And by the way, everything in life is writable about if you have the outgoing guts to do it, and the imagination to improvise. The worst enemy to creativity is self-doubt. ~Sylvia Plath

Thursday, January 28, 2016

In case you were wondering: It means everything

My voice is hoarse, and my arm is tired from holding up the same book for the last fifteen minutes.    The girls are warm and limp as they sink into me listening to the words I bring to life off of the page.  I am surprised as I read, because it is not me I hear, but my parents.

It was my mom tonight.  It is her voice that comes out of my mouth telling the tales of Frog and Toad, and Charlie and Lola.  Calm and soothing.  Never impatient, always soft.   Other nights, it is my dad soft and warm, but with an excitement to it.  I never knew when he would make me laugh with Dindercella and her Gairy Fodmother, or Green Eggs and Ham.  I feel the same electricity with my daughters as the giggles rise to just below the surface slowly bubbling up until they are shaking with giggles.

I wonder sometimes if these moments mean as much to my daughters as they do to me.  But they don't at least, not yet.... I know that they are not hanging on to every moment.  I know they don't have the same urgency that I do.  I know that they are not counting the days left until high school, or prom, until they drive, until they move out.  But, in case you were wondering I do know this:  The moments mean everything.

When my kids are sick, and I am pushing the hair out of their eyes, taking their temperature, and nursing them back to health I see my mom in me.  It is her hands, her eyes, her gentleness, her prayers that I am bringing.   I am passing on the comfort that only my mom can bring.

When they come home from school crying because their little hearts are broken it is my dads arms that I wrap around them surrounding them in safety, and comfort ensuring them that everything will be ok.  I am giving them a place they can always turn to.  No matter what the issue, no matter what the problem.  They will have a place to turn.  I am passing on the love my dad has given me.

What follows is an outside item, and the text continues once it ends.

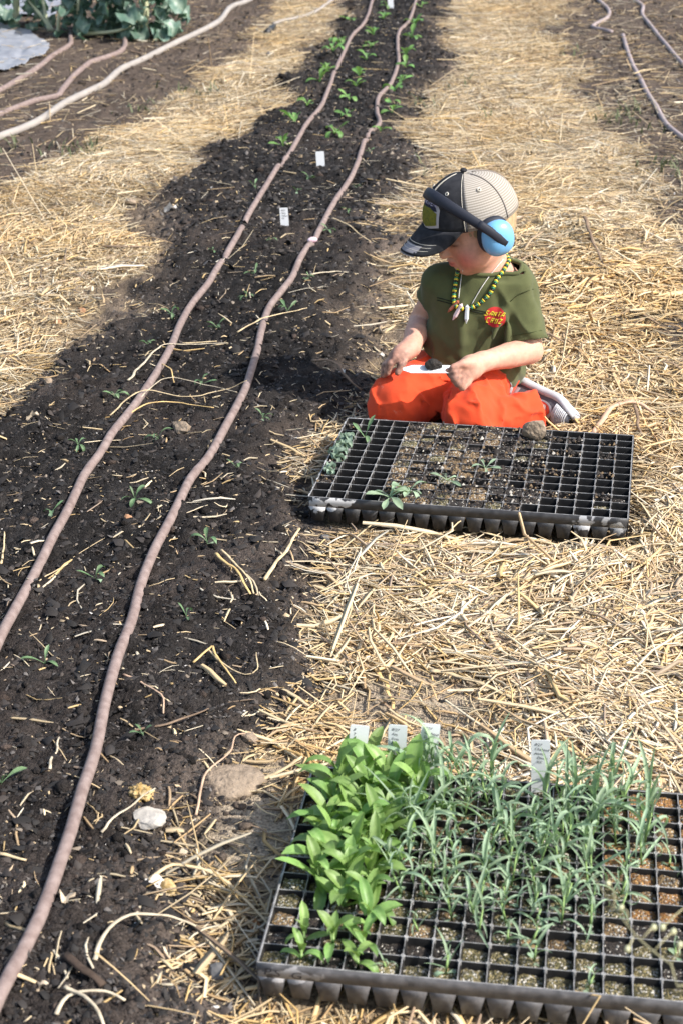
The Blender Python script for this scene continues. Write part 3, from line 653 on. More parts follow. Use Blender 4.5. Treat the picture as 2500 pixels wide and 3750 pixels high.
p_spoon = lambda t: .22 + .78 * sstep(.25, .68, np.array(t)) if t < .75 else max(.03, math.cos((t - .75) / .25 * math.pi / 2) ** .7)
p_round = lambda t: .12 if t < .28 else max(.05, math.sin(math.pi * ((t - .28) / .72) ** .85) ** .6)
BROAD = [leaf_mesh('leaf', M_LEAF_BROAD, p_broad, .285 + .03 * (k % 3), d, .35, seed=k) for k, d in enumerate((.15, .3, .5, .7, .9, .3))]
NARROW = [leaf_mesh('leaf', M_LEAF_NARROW, p_lin, .062 + .014 * (k % 3), d, .5, seg=8, twist=tw, seed=k) for k, (d, tw) in enumerate(((.1, .2), (.35, -.4), (.7, .5), (1.1, .3), (1.5, -.3), (.5, .9), (1.9, .4)))]
SPOON = [leaf_mesh('leaf', M_LEAF_BED, p_spoon, .36, d, .3, seed=k) for k, d in enumerate((.2, .5, .8))]
COTY = [leaf_mesh('seed_leaf', M_LEAF_NARROW, p_spoon, .5, d, .2, seg=5, seed=k) for k, d in enumerate((.2, .6))]
YOUNG = [leaf_mesh('leaf', M_LEAF_YOUNG, p_spoon, .19 + .05 * (k % 2), d, .4, twist=.2, seed=k) for k, d in enumerate((.1, .3, .6, .9))]
WILT = [leaf_mesh('leaf', M_LEAF_WILT, p_broad, .42, d, .8, wav=.45, twist=tw, seed=k, seg=9) for k, (d, tw) in enumerate(((1.2, .6), (1.7, -.8), (2.2, 1.0), (.8, .4)))]
KALE = [leaf_mesh('leaf', M_LEAF_KALE, p_round, .68, d, .5, wav=.4, seed=k, seg=10) for k, d in enumerate((.4, .8, 1.2, .1, 1.6))]
STEM = mesh('stem', *tube_data([(0, 0, 0), (0, 0, .5), (0, 0, 1)], [.011, .010, .007], 6), M_STEM)
def put(me, name, parent, loc, yaw, elev, size, roll=0.0, width=1.0):
    o = link(name, me, parent); o.location = loc; o.rotation_euler = Euler((roll, -elev, yaw), 'XYZ'); o.scale = (size, size * width, size); return o
def stem(parent, h, thick, lean):
    o = link('stem', STEM, parent); o.scale = (thick / .01, thick / .01, h); o.rotation_euler = (lean[1], lean[0], 0)
    return lambda f: Vector((math.sin(lean[0]) * math.cos(lean[1]) * h * f, -math.sin(lean[1]) * h * f, math.cos(lean[0]) * math.cos(lean[1]) * h * f))
def broad_seedling(base, h, pairs, size, label, r, group):
    e = empty('broad_seedling', base, r.random() * 6.28); tag(e, label, 'seedling', group)
    lean = (r.uniform(-.18, .18), r.uniform(-.18, .18)); P = stem(e, h, .0016, lean); yaw = r.random() * 3
    for k in range(pairs):
        f = (k + .6) / pairs; s = size * (.72 + .45 * math.sin(math.pi * (.25 + .6 * f))); el = .42 + .85 * f
        for q in (0, 1):
            put(r.choice(BROAD), 'leaf', e, P(min(1, f)), yaw + q * math.pi + r.uniform(-.25, .25), el + r.uniform(-.2, .2), s * r.uniform(.82, 1.12), r.uniform(-.3, .3), r.uniform(.85, 1.2))
        yaw += math.pi / 2 + r.uniform(-.2, .2)
    put(r.choice(BROAD), 'leaf', e, P(1), yaw, 1.2, size * .55, 0, .8)
    return e
def narrow_seedling(base, h, pairs, size, label, r, group, seedleaf=True):
    e = empty('narrow_seedling', base, r.random() * 6.28); tag(e, label, 'seedling', group)
    lean = (r.uniform(-.3, .3), r.uniform(-.3, .3)); P = stem(e, h, .0013, lean); yaw = r.random() * 3
    if seedleaf:
        for q in (0, 1): put(r.choice(COTY), 'seed_leaf', e, P(.12), yaw + q * math.pi, .15 + r.uniform(-.1, .2), .014 * r.uniform(.8, 1.2))
    for k in range(pairs):
        f = (k + .7) / pairs; s = size * (.65 + .5 * math.sin(math.pi * (.15 + .65 * f))); el = .5 + .9 * f
        for q in (0, 1):
            put(r.choice(NARROW), 'leaf', e, P(min(1, f)), yaw + q * math.pi + r.uniform(-.35, .35), el + r.uniform(-.3, .3), s * r.uniform(.75, 1.2), r.uniform(-.6, .6), r.uniform(.8, 1.25))
        yaw += math.pi / 2 + r.uniform(-.3, .3)
    return e
rs = random.Random(21)
def spot(t, i, j, lev): x, y = tray_pt(t, i + .5, j + .5); return (x + rs.uniform(-.003, .003), y + rs.uniform(-.003, .003), t.z - lev)
def rc(i, j): return '%s row from front, %s column from left' % (ORD[j], ORD[i])
# broad-leaved seedlings down the left columns of the front tray
broad = [(1, 0, .28), (3, 0, .34), (1, 1, .34), (2, 1, .55), (3, 2, .6), (2, 3, .7), (3, 3, .65), (3, 1, .4)]
for j in range(4, 12):
    for i in range(1 if j > 4 else 1, 4 if j < 8 else 5):
        if (i, j) in ((4, 11), (1, 11), (4, 8)): continue
        broad.append((i, j, .85 + .03 * (j - 4)))
for i, j, s in broad:
    broad_seedling(spot(FRONT, i, j, .011), (.014 + .026 * s), 2 + int(s > .62), .056 * (.35 + .68 * s), 'broad-leaved seedling in the front tray, ' + rc(i, j), rs, 'broad-leaved seedlings in the front tray')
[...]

When we dance around the kitchen dancing, and singing, and praising I am bringing a sense of fun.  The same fun that my mom used to cheer me up no matter what the circumstances.  The same sense of fun that meant that mistakes were forgiven, and that being yourself is always better than being someone else.

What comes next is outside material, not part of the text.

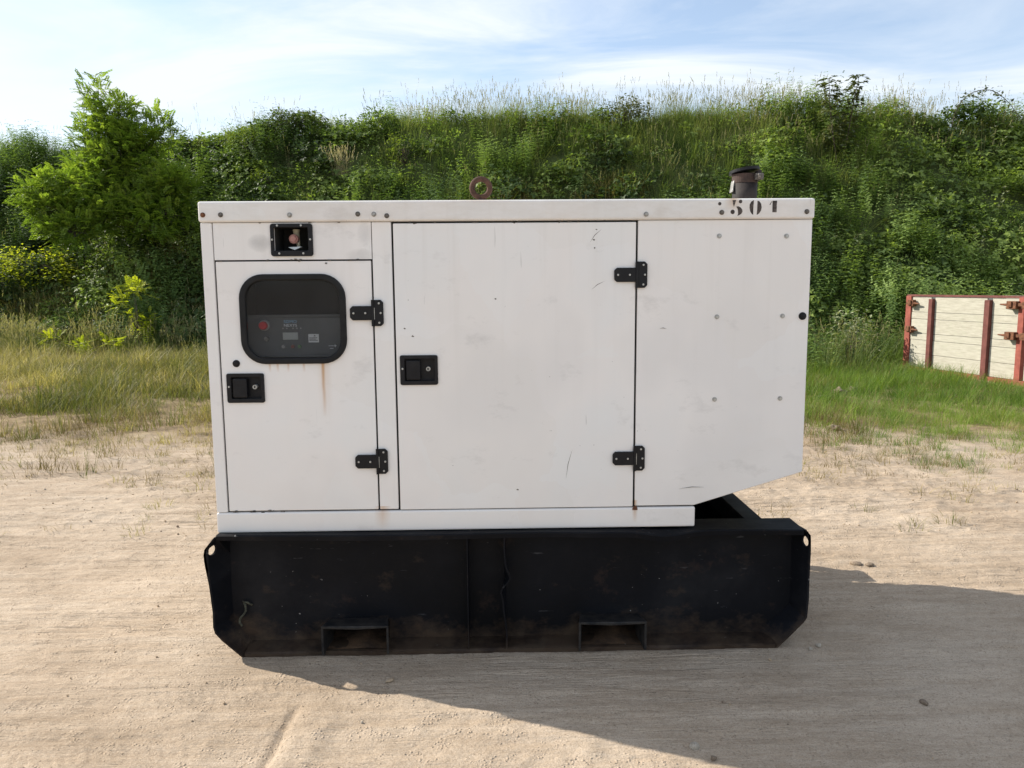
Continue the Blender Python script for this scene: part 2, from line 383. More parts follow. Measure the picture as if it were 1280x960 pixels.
    h = math_(t, 'ADD', math_(t, 'ADD', math_(t, 'MULTIPLY', noise(t, P, 2.6, 2, .5), 1.3), math_(t, 'MULTIPLY', ramp(t, noise(t, P, 6, 1, .5), [(.62, (0, 0, 0)), (.72, (1, 1, 1))]), .10)), math_(t, 'MULTIPLY', noise(t, P, 350, 1, .5), .012))
    bump(t, b, h, .22, .025)
    return m
WHITE = mat_white()
def mat_black_steel():
    m, t, b = mat('black_tank_paint', rough=.5, spec=.14); P = objco(t)
    base = ramp(t, noise(t, P, 2.6, 5, .6), [(.35, (.0032, .0038, .0055)), (.55, (.0055, .0062, .0088)), (.72, (.014, .0145, .017))])
    sp = t.nodes.new('ShaderNodeSeparateXYZ'); t.links.new(P, sp.inputs[0]); z = sp.outputs[2]
    # caked dust and rust, heaviest low down
    lo = math_(t, 'SUBTRACT', 1.0, math_(t, 'DIVIDE', z, .15), True)
    n = noise(t, mapping(t, P, (1, 1, 1.5)), 7, 6, .7)
    f = math_(t, 'MULTIPLY', math_(t, 'SUBTRACT', math_(t, 'ADD', n, math_(t, 'MULTIPLY', lo, .40)), .60), 3.4, True)
    base = mix(t, math_(t, 'MULTIPLY', f, .52), base, mix(t, noise(t, P, 14, 3, .6), (.085, .043, .022), (.13, .098, .066)))
    rs = ramp(t, noise(t, mapping(t, P, (1, 1, 1), (0, 0, 0), (5, 2, 1)), 5.5, 7, .72), [(.60, (0, 0, 0)), (.72, (.5, .5, .5))])
    base = mix(t, rs, base, (.050, .030, .022))
    sc = ramp(t, noise(t, mapping(t, P, (7, 7, 45), (0, R(8), 0)), 1.5, 3, .6), [(.70, (0, 0, 0)), (.75, (.35, .35, .35))])
    base = mix(t, sc, base, (.11, .11, .115))
    ck = ramp(t, noise(t, P, 55, 2, .5), [(.745, (0, 0, 0)), (.765, (1, 1, 1))])
    base = mix(t, math_(t, 'MULTIPLY', ck, ramp(t, noise(t, P, 4, 2, .5), [(.48, (0, 0, 0)), (.6, (1, 1, 1))])), base, (.30, .29, .28))
    t.links.new(base, b.inputs['Base Color'])
    rr = t.nodes.new('ShaderNodeMapRange'); t.links.new(noise(t, P, 6, 5, .6), rr.inputs[0]); rr.inputs[3].default_value = .35; rr.inputs[4].default_value = .75
    t.links.new(rr.outputs[0], b.inputs['Roughness'])
    bump(t, b, math_(t, 'ADD', noise(t, P, 3.5, 3, .5), math_(t, 'MULTIPLY', noise(t, P, 60, 4, .6), .10)), .25, .02)
    return m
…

When we play a game of family hide and seek in the dark, or all snuggle on the couch watching a family movie I am bringing a sense of belonging.   I am giving them a sense of family.  The sense of family that my dad always taught me was so important.

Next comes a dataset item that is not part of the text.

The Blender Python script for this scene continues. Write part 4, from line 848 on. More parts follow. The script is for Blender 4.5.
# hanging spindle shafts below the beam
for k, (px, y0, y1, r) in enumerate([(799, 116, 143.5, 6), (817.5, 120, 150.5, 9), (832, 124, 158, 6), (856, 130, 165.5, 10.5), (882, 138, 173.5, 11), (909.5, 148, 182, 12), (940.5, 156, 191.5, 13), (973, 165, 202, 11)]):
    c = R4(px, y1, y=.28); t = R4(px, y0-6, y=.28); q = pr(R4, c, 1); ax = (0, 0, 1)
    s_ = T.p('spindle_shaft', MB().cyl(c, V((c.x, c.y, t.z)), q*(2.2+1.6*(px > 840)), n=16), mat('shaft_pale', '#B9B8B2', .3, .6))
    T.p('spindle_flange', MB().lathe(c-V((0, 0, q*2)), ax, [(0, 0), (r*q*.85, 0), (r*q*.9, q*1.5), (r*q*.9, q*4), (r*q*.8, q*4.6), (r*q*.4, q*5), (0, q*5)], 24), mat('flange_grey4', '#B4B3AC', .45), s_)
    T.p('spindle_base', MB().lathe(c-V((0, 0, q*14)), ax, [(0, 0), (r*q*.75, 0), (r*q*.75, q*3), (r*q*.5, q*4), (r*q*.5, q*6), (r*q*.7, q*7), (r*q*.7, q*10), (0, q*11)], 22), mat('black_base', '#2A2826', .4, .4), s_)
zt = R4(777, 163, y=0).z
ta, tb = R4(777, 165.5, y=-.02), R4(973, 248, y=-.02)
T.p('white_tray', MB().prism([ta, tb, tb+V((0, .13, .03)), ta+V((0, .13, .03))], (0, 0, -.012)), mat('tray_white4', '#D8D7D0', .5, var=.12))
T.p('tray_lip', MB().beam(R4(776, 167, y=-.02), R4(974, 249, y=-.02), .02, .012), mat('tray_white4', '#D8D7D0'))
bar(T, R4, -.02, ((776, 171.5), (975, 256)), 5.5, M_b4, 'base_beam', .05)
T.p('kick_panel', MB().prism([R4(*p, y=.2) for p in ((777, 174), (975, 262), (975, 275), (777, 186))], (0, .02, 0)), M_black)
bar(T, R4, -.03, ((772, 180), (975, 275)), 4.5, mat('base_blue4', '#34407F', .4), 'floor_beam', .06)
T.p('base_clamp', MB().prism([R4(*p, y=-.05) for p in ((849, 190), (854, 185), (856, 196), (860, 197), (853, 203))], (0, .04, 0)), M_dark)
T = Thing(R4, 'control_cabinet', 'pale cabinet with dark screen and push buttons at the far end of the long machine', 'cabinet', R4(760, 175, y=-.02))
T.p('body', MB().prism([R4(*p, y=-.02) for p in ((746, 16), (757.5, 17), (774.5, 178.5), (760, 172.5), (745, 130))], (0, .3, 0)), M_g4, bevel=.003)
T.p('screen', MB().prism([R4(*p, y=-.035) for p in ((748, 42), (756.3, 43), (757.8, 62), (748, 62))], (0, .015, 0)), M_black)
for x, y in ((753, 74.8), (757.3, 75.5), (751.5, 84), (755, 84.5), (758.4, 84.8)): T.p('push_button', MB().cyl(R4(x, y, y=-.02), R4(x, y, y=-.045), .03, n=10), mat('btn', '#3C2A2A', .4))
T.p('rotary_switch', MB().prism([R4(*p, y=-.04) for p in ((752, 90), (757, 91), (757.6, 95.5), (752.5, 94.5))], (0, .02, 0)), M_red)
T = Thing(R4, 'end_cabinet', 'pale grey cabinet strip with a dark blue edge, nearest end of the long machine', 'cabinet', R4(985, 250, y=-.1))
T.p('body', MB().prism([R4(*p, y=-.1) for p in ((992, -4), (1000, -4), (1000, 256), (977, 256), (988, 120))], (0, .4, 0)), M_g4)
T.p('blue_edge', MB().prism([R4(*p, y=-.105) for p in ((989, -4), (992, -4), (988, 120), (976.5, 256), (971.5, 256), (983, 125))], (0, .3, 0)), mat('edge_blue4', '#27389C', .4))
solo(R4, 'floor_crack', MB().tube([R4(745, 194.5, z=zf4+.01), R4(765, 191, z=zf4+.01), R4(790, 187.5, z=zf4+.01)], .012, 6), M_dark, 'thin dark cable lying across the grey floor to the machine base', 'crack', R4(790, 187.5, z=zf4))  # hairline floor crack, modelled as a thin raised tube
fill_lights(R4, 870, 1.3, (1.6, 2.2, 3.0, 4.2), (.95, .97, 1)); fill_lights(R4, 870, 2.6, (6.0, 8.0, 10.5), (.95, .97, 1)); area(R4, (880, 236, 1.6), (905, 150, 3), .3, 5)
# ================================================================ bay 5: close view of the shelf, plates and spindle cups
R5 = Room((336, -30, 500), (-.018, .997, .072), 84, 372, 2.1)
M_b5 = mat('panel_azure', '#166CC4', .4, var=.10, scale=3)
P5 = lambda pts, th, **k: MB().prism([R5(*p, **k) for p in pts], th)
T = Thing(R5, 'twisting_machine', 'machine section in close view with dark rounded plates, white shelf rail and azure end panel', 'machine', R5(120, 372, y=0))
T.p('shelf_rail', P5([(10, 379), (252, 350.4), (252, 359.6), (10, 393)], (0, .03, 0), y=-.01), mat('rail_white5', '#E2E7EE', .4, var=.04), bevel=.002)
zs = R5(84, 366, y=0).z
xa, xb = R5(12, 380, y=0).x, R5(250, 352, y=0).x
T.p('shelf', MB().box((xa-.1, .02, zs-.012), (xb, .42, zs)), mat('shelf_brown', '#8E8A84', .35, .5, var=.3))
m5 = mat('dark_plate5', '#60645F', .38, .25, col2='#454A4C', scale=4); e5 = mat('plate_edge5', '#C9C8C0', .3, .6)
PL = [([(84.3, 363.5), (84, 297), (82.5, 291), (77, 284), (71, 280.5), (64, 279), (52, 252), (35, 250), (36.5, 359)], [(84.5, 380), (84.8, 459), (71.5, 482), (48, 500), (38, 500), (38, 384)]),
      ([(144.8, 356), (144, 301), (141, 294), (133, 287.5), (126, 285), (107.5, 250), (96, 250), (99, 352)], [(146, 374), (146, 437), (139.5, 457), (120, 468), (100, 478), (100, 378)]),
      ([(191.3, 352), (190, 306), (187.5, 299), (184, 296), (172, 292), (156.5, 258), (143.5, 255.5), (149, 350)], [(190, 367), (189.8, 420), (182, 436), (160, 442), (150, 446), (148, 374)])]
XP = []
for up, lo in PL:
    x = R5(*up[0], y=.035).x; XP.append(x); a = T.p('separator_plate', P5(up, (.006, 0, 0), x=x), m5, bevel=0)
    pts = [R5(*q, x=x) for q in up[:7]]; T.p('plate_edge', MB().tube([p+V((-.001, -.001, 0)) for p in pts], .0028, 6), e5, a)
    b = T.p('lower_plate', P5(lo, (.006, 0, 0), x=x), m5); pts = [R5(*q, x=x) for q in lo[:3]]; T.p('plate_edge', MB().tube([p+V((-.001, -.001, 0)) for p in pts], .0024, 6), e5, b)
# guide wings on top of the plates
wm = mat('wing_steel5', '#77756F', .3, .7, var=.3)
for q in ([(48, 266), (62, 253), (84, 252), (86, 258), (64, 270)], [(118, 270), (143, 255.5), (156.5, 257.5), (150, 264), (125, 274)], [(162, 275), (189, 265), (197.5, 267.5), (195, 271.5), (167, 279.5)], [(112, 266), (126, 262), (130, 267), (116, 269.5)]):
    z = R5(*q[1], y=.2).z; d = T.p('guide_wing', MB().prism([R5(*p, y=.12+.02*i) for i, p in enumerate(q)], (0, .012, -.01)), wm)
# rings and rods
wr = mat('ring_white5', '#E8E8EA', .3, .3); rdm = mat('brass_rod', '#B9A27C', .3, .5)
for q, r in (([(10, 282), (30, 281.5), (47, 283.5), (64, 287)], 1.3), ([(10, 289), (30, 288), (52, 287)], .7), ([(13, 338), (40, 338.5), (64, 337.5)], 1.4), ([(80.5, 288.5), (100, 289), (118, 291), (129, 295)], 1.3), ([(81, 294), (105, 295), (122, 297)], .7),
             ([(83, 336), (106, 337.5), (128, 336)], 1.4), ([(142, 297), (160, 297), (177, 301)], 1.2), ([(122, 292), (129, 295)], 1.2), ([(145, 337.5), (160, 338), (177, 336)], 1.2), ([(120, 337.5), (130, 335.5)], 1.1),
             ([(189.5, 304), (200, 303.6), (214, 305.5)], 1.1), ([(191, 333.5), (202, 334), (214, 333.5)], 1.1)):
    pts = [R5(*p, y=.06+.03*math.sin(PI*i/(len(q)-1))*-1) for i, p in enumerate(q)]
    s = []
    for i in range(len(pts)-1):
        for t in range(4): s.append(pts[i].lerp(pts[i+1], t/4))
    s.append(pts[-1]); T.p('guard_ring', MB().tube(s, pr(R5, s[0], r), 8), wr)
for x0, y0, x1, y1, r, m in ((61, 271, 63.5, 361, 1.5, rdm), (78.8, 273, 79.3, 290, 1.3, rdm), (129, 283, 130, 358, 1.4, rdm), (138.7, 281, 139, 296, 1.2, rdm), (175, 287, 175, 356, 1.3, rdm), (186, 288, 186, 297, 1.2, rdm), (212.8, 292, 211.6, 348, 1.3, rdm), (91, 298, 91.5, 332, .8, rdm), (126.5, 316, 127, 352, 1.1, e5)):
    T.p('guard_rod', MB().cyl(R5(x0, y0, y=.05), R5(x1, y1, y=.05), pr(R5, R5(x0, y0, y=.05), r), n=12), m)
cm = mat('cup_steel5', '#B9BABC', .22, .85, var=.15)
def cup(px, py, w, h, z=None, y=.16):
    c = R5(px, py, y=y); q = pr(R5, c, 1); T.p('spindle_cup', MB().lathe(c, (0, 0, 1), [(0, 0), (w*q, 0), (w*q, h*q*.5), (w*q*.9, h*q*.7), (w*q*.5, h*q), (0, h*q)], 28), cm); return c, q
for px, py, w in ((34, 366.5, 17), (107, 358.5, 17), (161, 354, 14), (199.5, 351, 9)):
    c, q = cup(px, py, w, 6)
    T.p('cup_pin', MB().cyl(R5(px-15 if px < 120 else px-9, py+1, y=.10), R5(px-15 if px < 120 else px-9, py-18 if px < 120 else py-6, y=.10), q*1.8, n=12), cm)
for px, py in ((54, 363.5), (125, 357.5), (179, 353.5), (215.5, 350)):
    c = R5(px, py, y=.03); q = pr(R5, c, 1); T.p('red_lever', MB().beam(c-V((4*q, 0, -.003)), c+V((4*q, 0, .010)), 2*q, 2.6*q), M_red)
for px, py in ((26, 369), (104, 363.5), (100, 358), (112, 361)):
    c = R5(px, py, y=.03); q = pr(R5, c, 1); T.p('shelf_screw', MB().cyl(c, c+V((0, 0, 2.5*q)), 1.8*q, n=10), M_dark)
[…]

Most importantly, these moments brought me an understanding of a God that loves unconditionally,  a God that provides, a God that walks alongside me, a God that is steadfast and a God that is so full of grace and love!  This lesson is invaluable.  This lesson is irreplaceable.

In case you were wondering: These moments mean everything.  The feeling of my hand in my dads, so strong and sure.   My moms hands as they softly wiped the tears from my face.  The sound of their voices and they guided me, read to me, and urged me to be who God called me to be.  The sense of belonging that has extended from me to my husband, and to my daughters.

It may not seem important to them now, but my daughters will remember just like I do. They won't forget.  And one day, hopefully, as they sit reading to their children it will be my voice that pours from their mouths.